MVP is one of the most misused terms in startup culture. Some people think it's a wireframe. Others think it's a demo. This guide clarifies what an MVP actually is and why it matters.
The Definition That Actually Works
MVP = Minimum Viable Product = the smallest working product that tests your core hypothesis and gets feedback from real users. Key phrase: "working product." Not a demo, not a pitch deck, not a Figma mockup. Something users can actually use and give feedback on. Key phrase: "core hypothesis." Your assumption is: "Founders will pay for a tool that..." Your MVP tests that. Everything else is secondary. Key phrase: "real users." Not your friends. Not people who are being paid to test it. Actual potential customers who found your product organically. Example: You think "Developers will pay $100/month for a tool that automatically optimizes their database queries." Your MVP: A web app where developers paste their slow SQL, click "optimize," and see suggestions. No login, no payment, no UI polish. Just the core insight: Can we give good optimization suggestions? If developers use it and love the suggestions, you've validated the core. If they ignore it, you've learned to pivot before spending 6 months building.

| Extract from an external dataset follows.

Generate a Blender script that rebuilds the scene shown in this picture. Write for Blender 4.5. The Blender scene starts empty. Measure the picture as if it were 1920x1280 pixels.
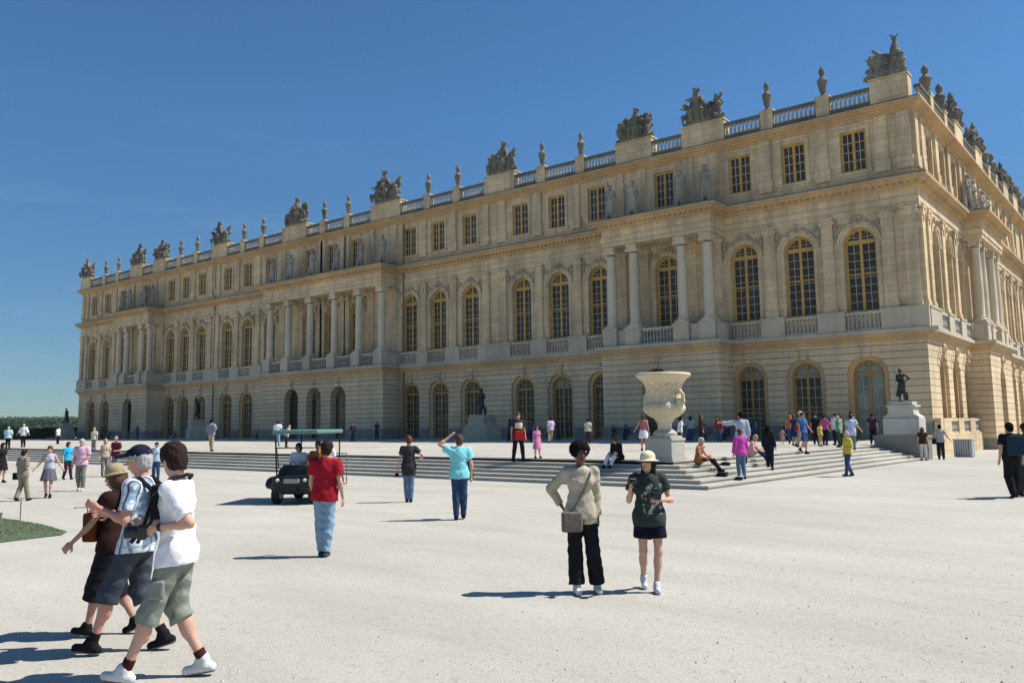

The Three Things Your MVP Must Have
First: One core feature. Not 10 features. One. The one thing you're betting on. Second: Real users trying it. 50+ people, minimum. Ideally strangers who found your product without your arm-twisting. If you have to beg your mom to use it, that's a signal your positioning is weak. Third: Measurable feedback. Did they use it? How often? What did they ask about? What features were missing? You need data, not "it's cool." Set up Mixpanel or Posthog (free tier). Track usage. What do users actually do vs. what you expected? Without these three, you don't have an MVP. You have a prototype or a proof-of-concept. Prototypes are internal learning tools. MVPs are external learning tools.
What an MVP Is NOT
MVP is not: A beautiful product. Your MVP can be gray buttons and no animations. If it converts, it works. MVP is not: A complete product. It has 3–5 features, not 50. You'll add more after learning from users. MVP is not: A sellable product (usually). Some MVPs monetize from day one. Most don't. Your goal is learning, not revenue. If you charge, be transparent: "This is beta." Charge a low price or make it free. MVP is not: Your final product. You'll rewrite it. The codebase is throw-away code. Don't optimize prematurely. Ship fast, learn, then rebuild better. MVP is not: A marketing stunt. "We launched on Product Hunt" is nice, but it's not validation. Validation is: Users came back. Users asked about pricing. Users invited their friends.
The Cost of Waiting vs. Shipping
Scenario A: You spend 6 months building the "perfect" product before launching. You spend $80K and ship with 50 features. You get 100 signups, but only 5 stick around. You wasted $80K and 6 months learning what users actually want. Scenario B: You spend 4 weeks and $15K building an MVP with 3 features. You ship to 100 beta users. 20 stick around. You learn that users want feature X (which wasn't in your original plan) and don't care about features Y and Z. You pivot, build feature X in week 5, and 40 users stick around. You've validated the core in 5 weeks. Scenario B is 10x smarter because you're learning from users, not your imagination. Most founder failure is self-inflicted: You build in stealth for 6 months, launch with a flourish, and discover users don't care. The MVP prevents this.
How to Know Your MVP Is Done
Your MVP is done when: Users can accomplish the core action (sign up, create something, see a result). You can show it to strangers without explaining 10 minutes of context. You've gotten feedback from 50+ users. You're learning the same feedback twice (diminishing returns). Your MVP is NOT done when: The database schema is perfect. The code is beautiful. The UI is polished. The marketing site is complete. These are nice-to-haves after validation. Releasing a half-finished MVP beats a perfect product that never ships. Ship early and often.
From MVP to Product
Once you've validated the core (users want it, will pay for it), you enter the product phase. Now you: Build more features based on user feedback. Scale the infrastructure. Hire a team. Create a go-to-market strategy. This is different from MVP. You're building for scale, not learning. But it all starts with MVP. If you skip MVP and jump to "product," you'll build what you think users want, not what they actually want.